The other issue is that you may just “not get it”. You learned a totally new concept or perhaps your abilities are just not up to that move. Certainly, if a workshop is advertised as being “Intermediate or Advanced” you may want to ask the organizer or visiting pro if they think you will be ok with the material before you register.  Then there are the times that, for whatever reason, even though you ARE accomplished enough for the class, you just get stuck and can’t figure out what you are doing wrong. This is where your local instructors are an invaluable resource for you.

Depending on their personal styles and teaching preferences, you may be able to bring the video to your local class and ask your local instructor to help you with the move or technique. This can be very useful if a whole bunch of your fellow dancers took the workshop and would like to solidify their understanding and ability to do the material. I for one encourage people to take my “Beyond the Basics” class for exactly this purpose! Every week we explore something that just isn’t working for someone…and everyone learns from it! Other instructors have set lesson plans for their classes. In this case you may have to take a private or ask for their help outside the class. Your local instructor knows your strengths and weaknesses and (hopefully!)  your learning style and should be able to help you clarify the issues that you are struggling with. THAT IS WHAT WE ARE HERE FOR!

Hearing Something 6 Different Ways
Going from “Huh???” to “I got It!”

I can’t tell you how many times I have someone come up to me after one of our workshops to tell me that they finally “got” a concept that their home-instructors have been teaching, because it was explained in different way.  OR, that they learned something at a workshop 6 months ago and couldn’t “get it” and their home-instructor said something and it clicked. Sometimes we just have to hear/see things in several different ways for our minds and bodies to be able to grasp the concept. 

We all learn differently and we have to explore different teaching/learning methods and find what works for each of us as individuals.  I encourage people to explore different instructors and teaching methods to find which style of teaching works best for them. Some people are visual learners, some are “by rote” learners, and others need to hear the whys and wherefores of what makes up a move. Different instructors bring different teaching styles and ideas and you can pretty much learn SOMETHING from every one that you are exposed to!

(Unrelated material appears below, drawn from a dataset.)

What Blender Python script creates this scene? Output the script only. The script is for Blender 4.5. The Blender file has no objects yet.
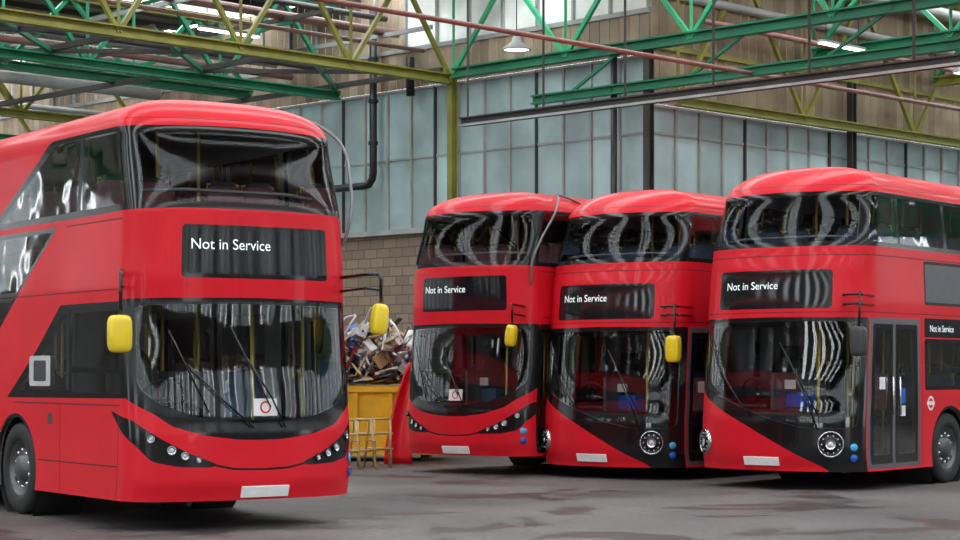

Doing What is Right for YOU!
Only You Can Know What Works for You!

It is not for me (or anyone, IMHO) to tell you whether or not you *should* take workshops with visiting professionals – only YOU can determine if this is a useful tool for YOU! The bottom line is to have fun and enjoy the ride.  Whatever your conclusion, I wish you the best on your journey through the learning process of WCS.

See YOU on the dance floor!!!


  1. Great blog Pam. You've said it all. I recall many (too many) years ago when learning square dancing that we would do a pattern one week, totally forget it (you can't practice in the week unless there are eight in your family) when turning up for the class a week later, do it again and start to get it, and then do it the third week and really get it. Of course there were seven other people in the square and the fast learners helped the slower ones. Eventually the move got stored in muscle memory and then we could just relax and just enjoy moving to the music. I might add that square dancing is a heck of a lot easier to learn than west coast swing!!! The other thing is that there was a set pattern of learning for the basics that everybody (perhaps in the States) stuck to for a whole year. Then one would just move to the next level and the same thing would happen all over again. What really helped was being an "angel" for the first-year students. It's a shame that more westies don't realize what a valuable learning tool this is. Sorry for the long speil but I can only share what I know about and I think it applies to WCS also.

  2. Another great BLOG Pam, but I thought I share a few experiences that I have had with workshops and classes for your readers.

    Sometime one needs to realize if a move is right for them. Being short, I found that there are a few moves I can't do, or are difficult for me to do, that other leaders can easily do, because of my size. Doing any class (be it a workshop, or regular weekly class) it may not be apparent that a new move is good for you for many reasons, since I may have gotten it right in the classroom, but only trial and error and experience will show if I can really lead a move on the dance floor due to my size.

    Note, that one's own size is not the only factor, but one's flexibility, range of motion, and partner size are few other factors that one might encounter. Sadly I've seen so many people who try new move, and try to do it exactly like the instructor, but sadly one of these factors make it difficult for them, but a slight adjustment would allow them to do it.

    Also One needs to realize when they are out of their depth. I've been to Intermediate/Advanced workshops that I thought I was at the appropriate level for, but some of the material I was not ready for yet (or there was too much new material). One needs to realize if they are in too deep, and either walk out of the workshop, or try to find some element that you are ready for. IMHO, I would suggest trying to figure out the underlying concepts and technique, vs. the move.

    Just a few more things to think about...

    1. Your comments Jun are very wise. Sometimes it is the underlying technique that is preventing me from getting 'the move' so you are right on. I've been dancing for, let's see, 11 years at this point and when I go the weekends at times some of the advanced moves are too difficult for me, especially when the timing changes So I need a breakdown to help me get it. Let's not forget that most moves are based on the basics but the elements that change can be many.